リアル通貨の価値は政府や国に依存している。その国がメチャクチャな政策をしようものなら、リアル通貨の価値はあっという間に下がってしまう。
また、ロシアの事例のように、国によってリアル通貨が実質的に押収され、使用が制限されてしまうこともある。
暗号資産はそういった影響を受けることがない。
国民が政府を信用していないような国では、国民は積極的にリアル通貨を暗号資産に変換して資産として保有している。
Stablecoin、ステーブルコイン
暗号資産は直接的に国には依存しないが、そのチェーンに出資する機関・人々に依存したり、国家が介在することによって制限を受けたりすると、価値が大きく変動するといった問題がある。
そういった問題を解決し、価値に安定性をもたらされた暗号資産のことを『ステーブルコイン(Stablecoin)』という。
ステーブルコインには主に4つのタイプがある。
- 国家が発行する通貨を担保にして仮想通貨を発行し、その交換比率を固定することで、リアル通貨の安定性にのっかるような『法定通貨担保型』
- 他の暗号資産を担保にして価値を連動させることで、他のステーブルコインにのっかるような『暗号資産担保型』
- 金や原油といった商品の価値と連動させる『コモディティ型』
- できるだけ価格が安定するように設定されたアルゴリズムによって、通貨の流通量を決める『無担保型』
NFT(Non-fungible token)、非代替性トークン
NFT とは、ブロックチェーンの『検証可能性』を用いて、所有者とデジタル資産を紐づけるために発行される、唯一無二のトークンのことである。
つまり、あるデジタル資産があって、その唯一性を明確にしたいとする。『これは私が作ったものです!他の者は偽物です!』といったことを証明したい、ということだ。
これまでだとその証明は現実的に困難なものだった。
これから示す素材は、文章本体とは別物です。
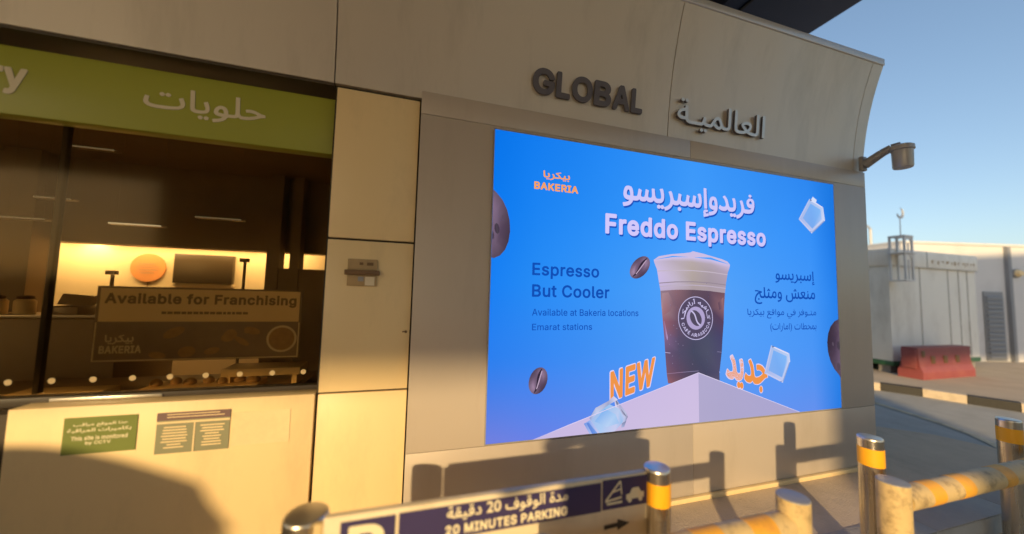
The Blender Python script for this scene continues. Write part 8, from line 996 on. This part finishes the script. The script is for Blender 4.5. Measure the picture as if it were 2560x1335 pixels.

コピーと本物があったとして、コピーが本物とそっくりに作られていたなら、コピーが偽物であるいう決定的な証拠は存在しなかったのだ。
しかし、NFTの登場によってそれが可能となった。
ブロックチェーンのところで話した通り、ブロックに格納されたデータは改ざんすることが事実上不可能である。
そこで、『これは私が作った』というコントラクトをブロックチェーン上にデプロイしてしまえば、それが証明となる。
偽物を作った人が、それを本物とするためにはデータを改ざんするしかないためだ。
そういったわけで、NFTと紐づいたデジタル資産というのは、その唯一性によって価値が生み出され、中には何億という価値がつくものが登場する、ということになっている。
DAO(Decentralized Autonomous Organization)、分散型自律組織
DAO は分散型自律組織のことで、ブロックチェーン上で世界中の人々が分散的に権力を持っており、協力して管理・運営される組織のことをいう。
DAOの意思決定に関わるためには、『ガバナンストークン』と呼ばれる参加証明書のようなものを保有する必要がある。
逆に、これを保有していれば誰でも組織に関与することができる。
『株主』と似たようなシステムとなっており、ガバナンストークンの保有有無によって、組織に貢献してくれそうな人かどうかを自動的に判別することができる。
組織に貢献する意思を持った人間が平等に権力を持って、組織を成長させていく、という点がDAOの最も大きな特徴となっている。
また、DAOはスマートコントラクトの内容がオープンになっており、透明性が高いといった特徴がある。
これによって、具体的な組織の方向性を第三者が知ることができるので、その組織が信頼できるものである証明ができる。